Chung Eui-sun, chairman of Hyundai Motor Group, poses for a commemorative photo with Acting Commissioner Kim Seung-ryong after the Hyundai Motor–National Fire Agency firefighting robot donation ceremony at the Sudogwon 119 Special Rescue Team in Namyangju, Gyeonggi Province, on the 24th of last month. /Courtesy of News1

Hyundai Motor Group donated four unmanned firefighting robots to the National Fire Agency this year. One unit each was first deployed to the National 119 Rescue Headquarters Metropolitan 119 Special Rescue Team and the Yeongnam 119 Special Rescue Team, and this month deployment was completed with one unit each to the Hwaseong Fire Station in Gyeonggi and the South Chungcheong Fire Headquarters.

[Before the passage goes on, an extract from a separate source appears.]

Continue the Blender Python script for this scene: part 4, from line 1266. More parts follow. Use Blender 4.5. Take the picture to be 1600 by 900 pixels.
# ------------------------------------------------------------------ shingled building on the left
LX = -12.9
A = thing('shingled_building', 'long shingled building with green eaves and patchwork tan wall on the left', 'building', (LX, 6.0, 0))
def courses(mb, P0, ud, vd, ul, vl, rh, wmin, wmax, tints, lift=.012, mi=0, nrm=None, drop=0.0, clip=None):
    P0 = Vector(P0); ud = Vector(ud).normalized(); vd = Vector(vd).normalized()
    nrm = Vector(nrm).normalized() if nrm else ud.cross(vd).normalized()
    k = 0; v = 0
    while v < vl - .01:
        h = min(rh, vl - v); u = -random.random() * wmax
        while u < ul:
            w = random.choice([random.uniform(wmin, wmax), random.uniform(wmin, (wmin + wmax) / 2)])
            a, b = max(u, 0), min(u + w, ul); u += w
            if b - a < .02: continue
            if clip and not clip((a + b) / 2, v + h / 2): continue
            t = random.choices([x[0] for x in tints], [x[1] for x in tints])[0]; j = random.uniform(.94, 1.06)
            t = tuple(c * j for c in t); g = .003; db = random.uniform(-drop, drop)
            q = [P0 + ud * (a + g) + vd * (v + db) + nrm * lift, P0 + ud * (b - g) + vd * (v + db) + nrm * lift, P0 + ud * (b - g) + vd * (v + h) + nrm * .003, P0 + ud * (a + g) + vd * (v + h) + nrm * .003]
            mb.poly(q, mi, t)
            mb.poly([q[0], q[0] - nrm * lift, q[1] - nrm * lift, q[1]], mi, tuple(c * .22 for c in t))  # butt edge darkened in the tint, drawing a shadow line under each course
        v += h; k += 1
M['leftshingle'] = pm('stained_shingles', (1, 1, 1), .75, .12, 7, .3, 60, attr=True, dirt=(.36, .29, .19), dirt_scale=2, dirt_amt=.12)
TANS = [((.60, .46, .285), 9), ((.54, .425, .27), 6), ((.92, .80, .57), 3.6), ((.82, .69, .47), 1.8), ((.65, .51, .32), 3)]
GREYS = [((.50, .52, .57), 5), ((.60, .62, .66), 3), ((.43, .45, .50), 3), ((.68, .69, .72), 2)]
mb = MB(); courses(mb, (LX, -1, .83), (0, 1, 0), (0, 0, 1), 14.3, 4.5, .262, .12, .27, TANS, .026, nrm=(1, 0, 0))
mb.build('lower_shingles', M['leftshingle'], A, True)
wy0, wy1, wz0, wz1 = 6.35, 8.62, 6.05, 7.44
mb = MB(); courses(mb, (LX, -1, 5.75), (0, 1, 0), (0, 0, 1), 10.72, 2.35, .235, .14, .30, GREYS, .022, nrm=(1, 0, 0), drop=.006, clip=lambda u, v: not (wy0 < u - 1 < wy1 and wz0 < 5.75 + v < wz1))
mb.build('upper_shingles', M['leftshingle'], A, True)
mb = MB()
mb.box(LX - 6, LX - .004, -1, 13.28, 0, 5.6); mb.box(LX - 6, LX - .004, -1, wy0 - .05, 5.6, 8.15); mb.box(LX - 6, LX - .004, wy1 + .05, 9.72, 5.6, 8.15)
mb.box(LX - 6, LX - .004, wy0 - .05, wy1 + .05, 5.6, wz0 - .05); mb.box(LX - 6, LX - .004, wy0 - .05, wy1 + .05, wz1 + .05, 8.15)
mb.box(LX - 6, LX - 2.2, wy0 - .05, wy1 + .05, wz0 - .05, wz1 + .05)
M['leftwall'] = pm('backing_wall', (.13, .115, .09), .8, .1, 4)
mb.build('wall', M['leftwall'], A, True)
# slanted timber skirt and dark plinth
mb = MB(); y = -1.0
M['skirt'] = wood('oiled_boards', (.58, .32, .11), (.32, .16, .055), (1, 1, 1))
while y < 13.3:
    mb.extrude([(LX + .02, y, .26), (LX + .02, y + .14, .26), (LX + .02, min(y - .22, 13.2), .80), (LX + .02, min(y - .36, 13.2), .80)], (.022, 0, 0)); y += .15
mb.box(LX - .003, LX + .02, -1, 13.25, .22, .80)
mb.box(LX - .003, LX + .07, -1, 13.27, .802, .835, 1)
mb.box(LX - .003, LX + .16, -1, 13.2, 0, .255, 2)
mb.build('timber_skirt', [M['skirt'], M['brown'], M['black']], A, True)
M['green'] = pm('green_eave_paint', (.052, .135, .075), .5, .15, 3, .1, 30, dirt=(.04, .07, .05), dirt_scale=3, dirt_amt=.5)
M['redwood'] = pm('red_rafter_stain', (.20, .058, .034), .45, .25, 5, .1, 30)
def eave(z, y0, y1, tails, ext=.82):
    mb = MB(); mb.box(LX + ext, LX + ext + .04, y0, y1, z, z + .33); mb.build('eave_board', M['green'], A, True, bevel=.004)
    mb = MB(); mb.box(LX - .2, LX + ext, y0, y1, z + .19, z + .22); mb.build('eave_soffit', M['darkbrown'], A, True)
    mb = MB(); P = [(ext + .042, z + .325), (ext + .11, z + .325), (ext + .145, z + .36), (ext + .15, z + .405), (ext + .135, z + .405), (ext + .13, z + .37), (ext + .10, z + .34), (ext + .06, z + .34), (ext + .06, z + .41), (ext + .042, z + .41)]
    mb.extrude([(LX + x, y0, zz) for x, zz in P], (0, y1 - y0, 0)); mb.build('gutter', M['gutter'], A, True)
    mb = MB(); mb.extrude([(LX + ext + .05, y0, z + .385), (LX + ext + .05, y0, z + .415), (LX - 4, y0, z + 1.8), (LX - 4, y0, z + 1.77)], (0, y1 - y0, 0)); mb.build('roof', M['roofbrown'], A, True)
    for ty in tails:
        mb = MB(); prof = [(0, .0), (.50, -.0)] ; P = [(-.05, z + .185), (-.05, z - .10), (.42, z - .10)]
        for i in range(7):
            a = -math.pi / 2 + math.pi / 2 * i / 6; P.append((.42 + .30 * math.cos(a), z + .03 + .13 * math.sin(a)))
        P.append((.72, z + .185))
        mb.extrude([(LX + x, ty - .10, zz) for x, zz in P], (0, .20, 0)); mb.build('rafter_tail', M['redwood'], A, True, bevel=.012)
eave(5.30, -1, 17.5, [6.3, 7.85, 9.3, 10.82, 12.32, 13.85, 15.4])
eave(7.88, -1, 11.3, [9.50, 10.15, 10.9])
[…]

Unmanned firefighting robots have already been deployed to real scenes multiple times. Representative examples include the factory fire in Eumseong County, North Chungcheong, in Jan. and the recent fire at Anjeon Industry in Daedeok District, Daejeon, which left 74 casualties.

Park Jong-il, a fire lieutenant who received unmanned firefighting robot operation training at Hyundai Rotem this year, was dispatched with the robot to the Eumseong County factory fire. Park cited as a strength the ability to operate the unmanned firefighting robot from about 700 meters away. Park said, "At fire scenes, it can enter areas that are difficult for firefighters to access directly and carry out suppression work."

At a factory in Eumseong County, North Chungcheong Province, on January 30, a firefighting robot extinguishes a blaze. /Courtesy of National Fire Agency

◇Maintains 50 degrees even in hundreds of degrees of heat

The unmanned firefighting robot was made by adding firefighting equipment to Hyundai Rotem's multipurpose unmanned vehicle HR-Sherpa. It is deployed in place of firefighters in enclosed underground spaces or large areas such as factories and logistics warehouses to conduct suppression and search operations.

Because such fire scenes radiate heat reaching 800 degrees, the unmanned firefighting robot is designed to withstand it. The key is a self-spray system. Twenty-four 1.8-millimeter nozzles spray about 40 liters of water per minute around the vehicle body. It can reportedly lower the temperature around the robot to about 50 degrees even at fire scenes. Even with the water cannon and the self-spray system running, it can continue suppression and search for about 15 hours.

The unmanned firefighting robot is equipped with special tires that withstand high temperatures and an in-wheel motor system in which each of the six wheels is driven independently, allowing it to climb obstacles 30 centimeters high. It can reach a top speed of 50 kilometers per hour. An artificial intelligence-based infrared camera system is also applied to assess the scene amid thick smoke.

Screenshot from Hyundai Motor Group website

◇Recovery support vehicles, EV drill lances… donation relay by Hyundai Motor Group

Hyundai Motor Group had been steadily supporting the firefighting authorities before the unmanned firefighting robots. In 2023, it donated 10 Firefighter Recovery Support Vehicles so firefighters operating at disaster sites could rest. At the time, Hyundai Motor Group Chairman Chung Eui-sun received a report that "there are only 10 recovery support vehicles nationwide and many are outdated," and ordered their development himself.

In 2024, it also developed the EV Drill Lance, equipment to respond to electric vehicle fires, and supplied 250 units to the National Fire Agency. The device pierces the EV battery pack and sprays water directly inside, a method that is seen as supplementing the limits of existing extinguishing approaches. The unmanned firefighting robot was also reportedly a project that Chairman Chung personally oversaw from development through rollout.

At last month's donation ceremony for the unmanned firefighting robots, Chairman Chung said, "We developed the robot to realize together the value of 'safety' that firefighters who rush into the fray have protected," and added, "We hope this robot, which brings together Hyundai Motor Group's technology, will be deployed a step ahead into dangerous scenes as a reliable teammate to safeguard the crews' safety."

Hyundai Motor Group's support for firefighting has continued since the previous generation. The Hyundai Motor Chung Mong-koo Foundation, established during the tenure of Honorary Chairman Chung Mong-koo, has supported more than 2,300 people with the Ondream Nara Love Scholarship. An industry official said, "Hyundai Motor Group has continued to contribute not only technological support but also to improving firefighters' treatment and expanding safety infrastructure."

The National Fire Agency plans to deploy the four unmanned firefighting robots introduced this year to actual disaster scenes, analyze their performance, and then review whether to introduce more.